Well, with those adversaries fighting in my head, I risked vulnerably asking for a sabbatical. It was not without a tinge of guilt, a sense of wimpyness and some concern that I’m not enough. Yet I was hungry for more from God, to grow and wrestle internal darkness and at least have a break before I crumbled, crashed or crushed others. I was running on fumes, and I don’t think they smelled sweet. A I was performing (more about in a future post) out of professional strength, not serving from a passionate, centered place in my soul. Looking back, I see now I was burnt out and closer to being toast than I realized.

The good news is I am not toast.

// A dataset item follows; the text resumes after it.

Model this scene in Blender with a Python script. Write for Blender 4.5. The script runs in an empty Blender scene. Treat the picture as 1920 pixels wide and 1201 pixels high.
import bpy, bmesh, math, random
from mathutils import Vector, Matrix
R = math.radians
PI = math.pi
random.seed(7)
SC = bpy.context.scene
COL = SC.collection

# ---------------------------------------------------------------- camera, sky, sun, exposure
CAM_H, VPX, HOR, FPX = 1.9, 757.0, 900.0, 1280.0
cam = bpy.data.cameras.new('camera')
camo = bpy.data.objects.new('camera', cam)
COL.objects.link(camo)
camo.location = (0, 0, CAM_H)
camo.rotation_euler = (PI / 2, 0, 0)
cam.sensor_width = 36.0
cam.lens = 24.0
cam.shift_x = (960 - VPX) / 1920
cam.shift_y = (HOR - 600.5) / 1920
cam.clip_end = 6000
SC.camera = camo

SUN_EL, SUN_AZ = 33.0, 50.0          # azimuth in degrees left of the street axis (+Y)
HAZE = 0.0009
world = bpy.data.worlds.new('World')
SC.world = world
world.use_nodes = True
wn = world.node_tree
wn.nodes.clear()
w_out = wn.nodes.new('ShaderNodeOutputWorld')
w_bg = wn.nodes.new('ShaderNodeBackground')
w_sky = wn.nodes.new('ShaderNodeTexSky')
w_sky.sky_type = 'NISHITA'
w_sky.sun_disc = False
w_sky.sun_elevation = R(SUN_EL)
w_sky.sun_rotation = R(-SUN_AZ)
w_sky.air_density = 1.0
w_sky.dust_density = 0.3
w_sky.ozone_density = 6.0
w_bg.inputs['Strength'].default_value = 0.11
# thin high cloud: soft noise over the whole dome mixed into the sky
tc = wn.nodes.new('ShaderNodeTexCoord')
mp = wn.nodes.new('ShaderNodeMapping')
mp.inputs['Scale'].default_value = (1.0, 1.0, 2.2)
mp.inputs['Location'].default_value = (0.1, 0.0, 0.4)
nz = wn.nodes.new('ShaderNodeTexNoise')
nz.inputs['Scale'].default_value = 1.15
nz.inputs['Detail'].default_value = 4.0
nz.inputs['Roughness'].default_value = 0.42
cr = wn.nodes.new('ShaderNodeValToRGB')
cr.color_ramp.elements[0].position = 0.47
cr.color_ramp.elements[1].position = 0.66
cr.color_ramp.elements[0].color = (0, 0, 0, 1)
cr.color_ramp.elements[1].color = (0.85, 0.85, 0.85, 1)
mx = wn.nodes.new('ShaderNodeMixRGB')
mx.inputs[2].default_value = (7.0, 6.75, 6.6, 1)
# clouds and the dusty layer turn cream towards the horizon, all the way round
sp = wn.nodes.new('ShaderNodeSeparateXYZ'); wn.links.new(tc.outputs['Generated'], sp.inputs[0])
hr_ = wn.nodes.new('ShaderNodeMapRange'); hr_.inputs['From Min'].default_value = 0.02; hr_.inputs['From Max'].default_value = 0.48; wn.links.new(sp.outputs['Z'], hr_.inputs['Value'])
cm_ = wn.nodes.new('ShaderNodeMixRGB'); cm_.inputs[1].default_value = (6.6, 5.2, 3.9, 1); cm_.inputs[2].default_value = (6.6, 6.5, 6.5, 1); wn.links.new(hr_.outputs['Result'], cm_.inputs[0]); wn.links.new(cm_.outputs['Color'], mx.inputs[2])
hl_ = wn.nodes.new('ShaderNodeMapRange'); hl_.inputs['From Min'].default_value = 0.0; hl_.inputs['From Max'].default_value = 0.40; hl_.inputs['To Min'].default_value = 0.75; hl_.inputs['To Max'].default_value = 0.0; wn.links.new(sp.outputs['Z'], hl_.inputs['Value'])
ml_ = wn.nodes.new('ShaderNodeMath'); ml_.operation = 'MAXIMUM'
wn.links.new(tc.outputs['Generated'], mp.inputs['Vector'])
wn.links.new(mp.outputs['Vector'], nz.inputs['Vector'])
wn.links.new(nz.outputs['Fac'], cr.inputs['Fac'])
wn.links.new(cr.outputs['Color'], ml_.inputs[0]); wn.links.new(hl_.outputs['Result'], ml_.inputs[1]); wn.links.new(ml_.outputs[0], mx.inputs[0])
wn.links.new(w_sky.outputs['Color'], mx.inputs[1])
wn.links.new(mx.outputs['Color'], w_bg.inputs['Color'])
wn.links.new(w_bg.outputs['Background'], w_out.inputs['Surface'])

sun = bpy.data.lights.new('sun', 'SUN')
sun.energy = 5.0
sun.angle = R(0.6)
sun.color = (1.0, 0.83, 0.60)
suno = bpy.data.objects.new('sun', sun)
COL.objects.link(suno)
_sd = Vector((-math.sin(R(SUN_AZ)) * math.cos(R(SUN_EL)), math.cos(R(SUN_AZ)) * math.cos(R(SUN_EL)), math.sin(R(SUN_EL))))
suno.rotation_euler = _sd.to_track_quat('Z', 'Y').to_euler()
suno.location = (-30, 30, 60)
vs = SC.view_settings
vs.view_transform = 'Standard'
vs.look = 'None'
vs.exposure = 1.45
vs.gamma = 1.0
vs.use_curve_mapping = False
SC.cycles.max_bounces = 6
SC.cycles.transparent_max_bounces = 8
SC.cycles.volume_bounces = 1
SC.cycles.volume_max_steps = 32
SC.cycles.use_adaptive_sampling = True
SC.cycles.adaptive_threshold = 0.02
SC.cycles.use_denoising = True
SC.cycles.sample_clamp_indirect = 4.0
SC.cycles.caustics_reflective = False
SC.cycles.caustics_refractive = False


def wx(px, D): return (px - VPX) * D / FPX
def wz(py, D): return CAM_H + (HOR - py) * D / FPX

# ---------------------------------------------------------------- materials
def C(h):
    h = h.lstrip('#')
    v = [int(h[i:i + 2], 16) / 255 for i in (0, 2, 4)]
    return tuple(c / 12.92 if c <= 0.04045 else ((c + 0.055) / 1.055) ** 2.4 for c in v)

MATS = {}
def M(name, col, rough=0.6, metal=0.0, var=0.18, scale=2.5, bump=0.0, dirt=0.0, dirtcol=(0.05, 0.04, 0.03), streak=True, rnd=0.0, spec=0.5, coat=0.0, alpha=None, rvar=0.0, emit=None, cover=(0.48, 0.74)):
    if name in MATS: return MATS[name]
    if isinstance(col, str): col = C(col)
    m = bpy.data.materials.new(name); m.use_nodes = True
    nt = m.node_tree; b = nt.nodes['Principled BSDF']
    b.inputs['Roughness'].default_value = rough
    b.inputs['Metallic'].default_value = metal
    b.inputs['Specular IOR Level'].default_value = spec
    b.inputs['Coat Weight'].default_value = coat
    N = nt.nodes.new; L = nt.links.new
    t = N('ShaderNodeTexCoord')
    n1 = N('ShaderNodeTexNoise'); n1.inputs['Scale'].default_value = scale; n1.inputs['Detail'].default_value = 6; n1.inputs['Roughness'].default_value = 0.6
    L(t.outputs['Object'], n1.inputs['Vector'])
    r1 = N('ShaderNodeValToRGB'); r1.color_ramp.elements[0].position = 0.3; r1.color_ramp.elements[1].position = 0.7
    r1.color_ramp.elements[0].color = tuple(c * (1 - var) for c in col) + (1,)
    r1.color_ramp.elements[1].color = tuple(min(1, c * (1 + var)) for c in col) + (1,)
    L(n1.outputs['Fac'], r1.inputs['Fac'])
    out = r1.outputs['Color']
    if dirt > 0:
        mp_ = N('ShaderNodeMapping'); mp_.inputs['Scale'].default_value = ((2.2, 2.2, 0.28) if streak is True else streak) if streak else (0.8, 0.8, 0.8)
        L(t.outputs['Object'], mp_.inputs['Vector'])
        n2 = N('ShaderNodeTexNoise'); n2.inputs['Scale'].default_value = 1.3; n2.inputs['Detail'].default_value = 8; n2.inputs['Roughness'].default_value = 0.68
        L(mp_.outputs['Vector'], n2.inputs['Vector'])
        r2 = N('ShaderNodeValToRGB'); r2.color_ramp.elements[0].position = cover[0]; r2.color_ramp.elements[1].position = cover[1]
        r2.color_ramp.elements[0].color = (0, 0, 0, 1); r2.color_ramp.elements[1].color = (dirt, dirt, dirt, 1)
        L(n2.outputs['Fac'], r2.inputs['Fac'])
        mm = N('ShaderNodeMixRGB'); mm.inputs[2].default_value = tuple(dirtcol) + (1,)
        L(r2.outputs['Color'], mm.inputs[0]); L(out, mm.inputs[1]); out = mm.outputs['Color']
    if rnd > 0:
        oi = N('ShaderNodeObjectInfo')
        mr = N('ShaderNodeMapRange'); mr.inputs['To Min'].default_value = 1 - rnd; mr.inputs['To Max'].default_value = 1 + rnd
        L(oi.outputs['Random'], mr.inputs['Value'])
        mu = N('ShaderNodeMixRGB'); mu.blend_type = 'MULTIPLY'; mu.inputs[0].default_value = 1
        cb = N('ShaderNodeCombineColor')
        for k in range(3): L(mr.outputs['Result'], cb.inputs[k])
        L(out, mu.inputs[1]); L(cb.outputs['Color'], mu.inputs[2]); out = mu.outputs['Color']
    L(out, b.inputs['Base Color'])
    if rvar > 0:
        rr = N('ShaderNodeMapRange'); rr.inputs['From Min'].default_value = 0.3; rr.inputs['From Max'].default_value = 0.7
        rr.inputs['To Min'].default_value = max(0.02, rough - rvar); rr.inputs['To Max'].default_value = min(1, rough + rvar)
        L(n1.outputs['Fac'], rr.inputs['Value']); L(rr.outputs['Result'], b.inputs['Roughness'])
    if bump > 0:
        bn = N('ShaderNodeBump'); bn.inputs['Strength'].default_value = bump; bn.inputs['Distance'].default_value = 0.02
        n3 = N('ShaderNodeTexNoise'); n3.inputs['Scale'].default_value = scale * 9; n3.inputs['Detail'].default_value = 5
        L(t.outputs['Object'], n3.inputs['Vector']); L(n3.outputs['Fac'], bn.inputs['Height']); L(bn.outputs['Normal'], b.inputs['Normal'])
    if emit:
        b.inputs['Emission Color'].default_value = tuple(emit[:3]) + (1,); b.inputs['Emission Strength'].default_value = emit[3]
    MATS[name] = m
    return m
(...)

The good news is God gave me more than I had imagined possible. The good news is I’ve learned sabbatical rest is not for wimps, but for humans. Humans with limits, who are broken, who get weary and worn. I am human and broken. You’re not surprised are you? Who was expecting super-pastor to fix or reform the world? Nobody, but me. That’s just a jacked-up internal story that drives me to race like a rat in an endless maze for cheese that never satisfies. This rat needed to stop racing and drink from the fountain of life (Ps.36:7-9).

The good news is I stopped chasing cheese and caught more of God. I experienced a deeper love and care from him than ever before, but it took going deeper into my own soul. The good news is loving Elders, a great congregation, friends, family and a tremendously supportive wife  gave me space and a tremendous healing gift.

I hope sharing some of my story and the treasure of the gift of this sabbatical will bless you.